In other cases, the department relies on silt fence wrapped with geotextiles to separate the work zone from a waterway. Crews have also installed articulated concrete blocks, riprap, and the occasional gabion.
Today, the department also looks for natural solutions to erosion problems. Crews may plant willows, for instance, to protect streambanks.
Troyer says that he expects the highway department to turn to natural solutions even more frequently as a growing number of landowners and neighbors seek aesthetically pleasing erosion control measures.
“We really are just starting to get into the natural materials,” he says. “We’re still developing the correct procedures for these natural products. Sometimes, still, people will argue that we don’t have to worry about using natural products, that we’re just building a road. But more people are looking for willows or natural vegetation for aesthetic reasons.”
This variety of erosion control measures is possible because manufacturers are continually creating new products. For instance, Atlanta-based CMI manufactures several varieties of vinyl sheet piling. Clients use these products to stabilize soil, as an alternative to more traditional forms of erosion control.
The pilings are especially useful, says Stacy Acton with CMI, when crews need to increase the capacity of a channel but, for whatever reason, are unable to increase the waterway’s width accordingly. The sheet pilings allow crews to build vertical structures without having to make waterways wider.
“We really are an alternative to some of the more traditional methods available,” Acton says. “We have done quite a bit of work for channel lining and embankment stabilization. We are the product contractors can turn to when they can’t make a channel wider.”
Houston-based C.E. Shepherd Co. manufactures a line of wire mesh gabions—Modular Gabion Systems—designed to keep rocks in close proximity to each other. Maury Shepherd, executive vice president of the company, says the company’s gabions are made with welded wire mesh that is protected by a proprietary fuse-bonded powder coating.
This makes the gabions suitable for work in salt water. Engineers often use the products for wetland restoration, where it is important to create a zone of undisturbed water that still needs to rise and fall with the normal tide cycles.

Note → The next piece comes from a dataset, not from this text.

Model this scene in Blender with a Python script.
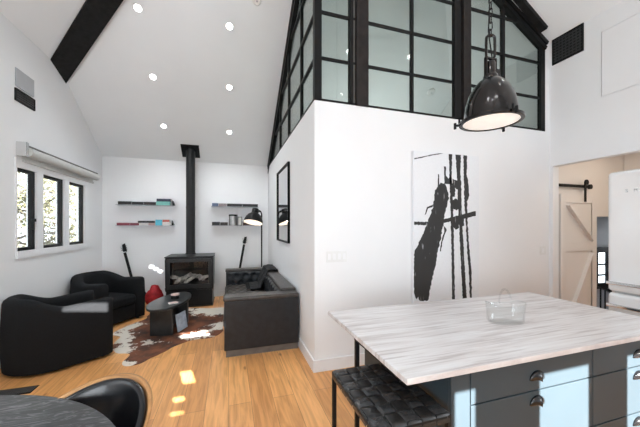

The energy-absorbing capabilities of the gabions dissipate wave energy before it gets to the banks and disturbs any plant life used in the restoration of the wetlands.
This ingenuity is just one example of the ways in which manufacturers are continually providing new options for engineers and planners who need to battle erosion. “Gabions have been around for a long time,” Shepherd says. “But we’ve managed to improve the technology. We just improved on a good idea.”
He believes that the demand for new products will continue to grow. In large part, this is because the pace of building has been so heavy for so long; developers are converting more and more patches of water-absorbing ground into housing developments and shopping centers.
“As we build more and eliminate more of the area where the water soaks in and the pasturelands and rice fields that we’ve used to control flooding are steadily built on, we are losing some of our natural erosion control capabilities,” Shepherd says. “Erosion will become a more serious problem in areas where they’ve never had to worry about it before.”
Houma, LA–based Submar Inc. produces a line of articulated concrete revetments, mattresses, and mats. Kenneth McAllister, the company’s president, says Submar’s products offer a significant advantage over riprap and other concrete products: They can be vegetated after their installation. Water, therefore, is not simply discharged into natural areas.
“Rivers, lakes, dams, channels, creeks—anywhere you have erosion problems and a flowing water situation, you can use our products,” McAllister says.
Submar’s products are also sturdy enough to handle high velocities of water and able to support flow speeds of up to 40 feet a second. “That’s an advantage over turf mats,” McAllister notes. “A lot of turf mats can’t handle anything faster than 15 feet a second.”
When a 50-foot section of the upper deck of the eastern truss portion of the San Francisco–Oakland Bay Bridge collapsed following a 1989 earthquake, officials with the California Department of Transportation (Caltrans) knew they faced an intense rebuilding project. They had no idea, though, how much erosion control work the seismic safety project, which began in October 2001 and is scheduled to end in 2013, would require.
Construction crews are now rebuilding the entire eastern span of the busy bridge. Part of this reconstruction involves significant work where the cantilevers and suspension bridges drive through the earth at Yerba Buena Island in the bay. The potential on this rebuilding project for erosion along waterways is great, something that has inspired Caltrans officials to turn to a host of erosion control products.
“We are very committed to protecting our waterways in the state,” says Keith Jones, chief of stormwater policy and planning for Caltrans. “The potential for erosion is so great on this project that we have to be very diligent.”
To protect the water surrounding the bridge’s supports, crews have installed a host of turf reinforcement mats and erosion control blankets. Not only does Caltrans have to keep the soil stabilized, but it is also charged with re-establishing eroded land. This requires extensive revegetation to make up for the amount of native soil that construction activity disrupted.
“Our innovation on a project like this is limited only by the variety of products that we have,” Jones says. “On this project, we have faced numerous challenges from an erosion control standpoint. We’ve faced rock obstructions, mud floes, and the challenge of revegetating the land around the bridge’s anchors.”
This is far, though, from the only time that Caltrans has had to protect waterways and channels during its construction projects. The department frequently encounters temporary streams that merit protection. The state is a semi-arid environment, and streams may be wet one part of the year and dry another. These temporary waterways require erosion protection, too.
One of the keys for the department is to rely as much as possible on “green” erosion control solutions, specifically revegetating eroded areas. This is a focus that is likely to continue.
“Being that we’re the department of transportation, all of our projects are exposed to public purview,” Jones says. “Sometimes hundreds of thousands of people drive by them every day. It’s important to project the message that we are committed to doing the right thing, the green thing. People see revegetation when they look at your site, and they equate the success of that to good housekeeping. If you’re doing a good job of housekeeping, they figure, you’re doing a good job at other things.”